SET TASK:
Look through the data and write out every line with the word "picture" in it.

SUPPLIED INFORMATION:

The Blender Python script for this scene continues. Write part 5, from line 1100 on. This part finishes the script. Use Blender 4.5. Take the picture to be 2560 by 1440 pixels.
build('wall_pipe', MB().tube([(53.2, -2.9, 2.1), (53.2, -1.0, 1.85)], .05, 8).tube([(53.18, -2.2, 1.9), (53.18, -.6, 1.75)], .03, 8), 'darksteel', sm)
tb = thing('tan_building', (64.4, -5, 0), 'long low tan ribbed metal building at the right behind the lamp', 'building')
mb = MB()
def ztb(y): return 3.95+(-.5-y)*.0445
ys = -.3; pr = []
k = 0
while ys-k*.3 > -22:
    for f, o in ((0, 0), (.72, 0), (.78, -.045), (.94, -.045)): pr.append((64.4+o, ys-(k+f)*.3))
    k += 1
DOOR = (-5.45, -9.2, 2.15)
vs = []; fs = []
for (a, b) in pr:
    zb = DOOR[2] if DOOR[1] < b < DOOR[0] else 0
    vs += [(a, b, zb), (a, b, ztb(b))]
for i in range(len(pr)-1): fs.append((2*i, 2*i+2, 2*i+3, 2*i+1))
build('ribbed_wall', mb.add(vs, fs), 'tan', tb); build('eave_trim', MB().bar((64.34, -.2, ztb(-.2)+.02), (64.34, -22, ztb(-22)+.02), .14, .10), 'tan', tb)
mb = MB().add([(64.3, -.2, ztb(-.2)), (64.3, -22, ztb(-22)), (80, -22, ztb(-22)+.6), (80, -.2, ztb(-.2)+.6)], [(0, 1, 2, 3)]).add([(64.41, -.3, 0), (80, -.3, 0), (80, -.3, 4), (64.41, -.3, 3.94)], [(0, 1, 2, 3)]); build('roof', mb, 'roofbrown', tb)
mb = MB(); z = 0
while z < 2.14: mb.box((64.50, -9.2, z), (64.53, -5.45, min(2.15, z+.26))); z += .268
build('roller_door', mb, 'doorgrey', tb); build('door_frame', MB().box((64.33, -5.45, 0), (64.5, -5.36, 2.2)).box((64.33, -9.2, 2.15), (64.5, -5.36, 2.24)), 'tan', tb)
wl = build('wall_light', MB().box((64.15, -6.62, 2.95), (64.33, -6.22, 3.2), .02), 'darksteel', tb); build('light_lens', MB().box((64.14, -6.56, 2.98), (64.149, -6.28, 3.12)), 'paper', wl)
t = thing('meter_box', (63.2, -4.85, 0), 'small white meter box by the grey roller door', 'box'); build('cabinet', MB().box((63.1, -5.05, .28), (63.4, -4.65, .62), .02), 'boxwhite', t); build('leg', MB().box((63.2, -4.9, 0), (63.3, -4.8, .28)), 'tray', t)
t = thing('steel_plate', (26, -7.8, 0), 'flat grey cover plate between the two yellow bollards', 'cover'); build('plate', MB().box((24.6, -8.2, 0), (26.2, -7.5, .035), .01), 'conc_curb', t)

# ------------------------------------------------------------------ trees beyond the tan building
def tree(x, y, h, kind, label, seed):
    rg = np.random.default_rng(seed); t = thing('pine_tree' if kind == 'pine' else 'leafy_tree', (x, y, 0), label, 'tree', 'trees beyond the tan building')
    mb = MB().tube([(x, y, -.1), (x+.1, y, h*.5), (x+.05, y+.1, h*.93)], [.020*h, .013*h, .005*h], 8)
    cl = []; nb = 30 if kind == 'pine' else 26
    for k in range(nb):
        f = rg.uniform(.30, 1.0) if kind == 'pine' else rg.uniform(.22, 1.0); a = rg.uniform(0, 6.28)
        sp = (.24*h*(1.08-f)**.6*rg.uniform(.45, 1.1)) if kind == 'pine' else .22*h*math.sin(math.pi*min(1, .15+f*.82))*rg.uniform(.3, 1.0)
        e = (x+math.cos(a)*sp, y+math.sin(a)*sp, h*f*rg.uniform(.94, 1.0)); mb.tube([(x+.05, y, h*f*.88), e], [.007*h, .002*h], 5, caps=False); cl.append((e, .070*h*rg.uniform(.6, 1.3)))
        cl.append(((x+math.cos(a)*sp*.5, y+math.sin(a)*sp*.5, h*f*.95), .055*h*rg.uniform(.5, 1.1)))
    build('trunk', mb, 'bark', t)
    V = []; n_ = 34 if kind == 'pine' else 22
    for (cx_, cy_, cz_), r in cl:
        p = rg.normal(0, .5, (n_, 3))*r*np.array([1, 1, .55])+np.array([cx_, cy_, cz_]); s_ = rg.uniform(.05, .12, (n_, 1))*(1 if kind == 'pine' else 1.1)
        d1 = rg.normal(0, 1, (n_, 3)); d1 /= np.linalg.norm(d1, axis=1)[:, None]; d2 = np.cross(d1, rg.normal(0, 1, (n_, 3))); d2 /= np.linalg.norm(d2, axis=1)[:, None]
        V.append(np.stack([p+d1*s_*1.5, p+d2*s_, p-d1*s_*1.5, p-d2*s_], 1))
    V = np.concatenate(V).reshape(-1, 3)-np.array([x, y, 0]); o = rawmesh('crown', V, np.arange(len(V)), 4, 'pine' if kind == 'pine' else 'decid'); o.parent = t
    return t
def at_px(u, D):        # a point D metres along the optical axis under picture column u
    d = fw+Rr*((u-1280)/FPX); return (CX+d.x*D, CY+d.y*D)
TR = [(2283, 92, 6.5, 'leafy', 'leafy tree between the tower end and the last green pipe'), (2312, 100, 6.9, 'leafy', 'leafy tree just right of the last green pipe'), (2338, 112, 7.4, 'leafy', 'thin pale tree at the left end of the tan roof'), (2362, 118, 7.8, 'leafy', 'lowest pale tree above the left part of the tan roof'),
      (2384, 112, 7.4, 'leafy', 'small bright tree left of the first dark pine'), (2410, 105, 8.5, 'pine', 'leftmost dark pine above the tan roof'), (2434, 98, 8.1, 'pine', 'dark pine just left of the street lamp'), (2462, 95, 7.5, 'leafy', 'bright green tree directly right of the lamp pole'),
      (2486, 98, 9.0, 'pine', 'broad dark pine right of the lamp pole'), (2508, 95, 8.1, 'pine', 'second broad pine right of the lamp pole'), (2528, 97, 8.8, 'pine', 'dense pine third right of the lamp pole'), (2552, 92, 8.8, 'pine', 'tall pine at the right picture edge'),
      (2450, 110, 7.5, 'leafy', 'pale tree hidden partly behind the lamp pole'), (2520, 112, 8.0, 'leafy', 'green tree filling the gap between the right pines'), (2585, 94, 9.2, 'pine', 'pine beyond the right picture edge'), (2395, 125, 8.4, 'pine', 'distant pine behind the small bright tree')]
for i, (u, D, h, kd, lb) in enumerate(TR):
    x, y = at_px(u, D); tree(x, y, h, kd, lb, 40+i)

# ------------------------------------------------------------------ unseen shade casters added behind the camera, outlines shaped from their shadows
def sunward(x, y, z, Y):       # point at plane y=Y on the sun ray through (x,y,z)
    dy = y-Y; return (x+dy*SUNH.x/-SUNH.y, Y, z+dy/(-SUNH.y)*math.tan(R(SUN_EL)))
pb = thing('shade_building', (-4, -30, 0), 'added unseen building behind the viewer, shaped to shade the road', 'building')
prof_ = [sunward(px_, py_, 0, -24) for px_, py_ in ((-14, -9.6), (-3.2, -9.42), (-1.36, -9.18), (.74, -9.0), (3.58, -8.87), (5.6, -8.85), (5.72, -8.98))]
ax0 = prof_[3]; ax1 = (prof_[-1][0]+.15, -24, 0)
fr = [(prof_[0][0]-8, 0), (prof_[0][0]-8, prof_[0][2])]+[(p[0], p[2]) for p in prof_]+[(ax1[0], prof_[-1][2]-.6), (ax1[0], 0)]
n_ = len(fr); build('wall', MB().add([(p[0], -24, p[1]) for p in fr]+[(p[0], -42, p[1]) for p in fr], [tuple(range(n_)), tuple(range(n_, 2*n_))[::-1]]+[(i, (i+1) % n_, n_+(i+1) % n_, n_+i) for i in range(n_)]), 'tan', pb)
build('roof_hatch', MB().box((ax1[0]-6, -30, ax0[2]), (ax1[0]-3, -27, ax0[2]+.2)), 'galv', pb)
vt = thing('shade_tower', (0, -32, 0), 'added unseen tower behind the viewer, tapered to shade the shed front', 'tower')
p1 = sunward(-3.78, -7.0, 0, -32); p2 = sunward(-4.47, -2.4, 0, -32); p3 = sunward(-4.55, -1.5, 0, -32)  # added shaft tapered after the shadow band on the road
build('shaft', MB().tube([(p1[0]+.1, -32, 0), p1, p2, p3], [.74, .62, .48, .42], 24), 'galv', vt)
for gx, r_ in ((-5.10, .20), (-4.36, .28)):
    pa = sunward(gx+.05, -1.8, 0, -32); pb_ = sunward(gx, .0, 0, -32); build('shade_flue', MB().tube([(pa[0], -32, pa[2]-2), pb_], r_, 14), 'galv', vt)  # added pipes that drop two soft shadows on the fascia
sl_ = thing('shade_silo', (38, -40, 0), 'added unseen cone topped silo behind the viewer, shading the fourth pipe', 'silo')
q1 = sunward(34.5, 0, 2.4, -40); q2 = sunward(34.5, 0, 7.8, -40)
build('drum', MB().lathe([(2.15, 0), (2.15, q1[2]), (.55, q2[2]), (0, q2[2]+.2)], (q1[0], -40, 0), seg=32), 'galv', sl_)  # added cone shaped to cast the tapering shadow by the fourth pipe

COMPLETE ANSWER:
The Blender Python script for this scene continues. Write part 5, from line 1100 on. This part finishes the script. Use Blender 4.5. Take the picture to be 2560 by 1440 pixels.
def at_px(u, D):        # a point D metres along the optical axis under picture column u
      (2486, 98, 9.0, 'pine', 'broad dark pine right of the lamp pole'), (2508, 95, 8.1, 'pine', 'second broad pine right of the lamp pole'), (2528, 97, 8.8, 'pine', 'dense pine third right of the lamp pole'), (2552, 92, 8.8, 'pine', 'tall pine at the right picture edge'),
      (2450, 110, 7.5, 'leafy', 'pale tree hidden partly behind the lamp pole'), (2520, 112, 8.0, 'leafy', 'green tree filling the gap between the right pines'), (2585, 94, 9.2, 'pine', 'pine beyond the right picture edge'), (2395, 125, 8.4, 'pine', 'distant pine behind the small bright tree')]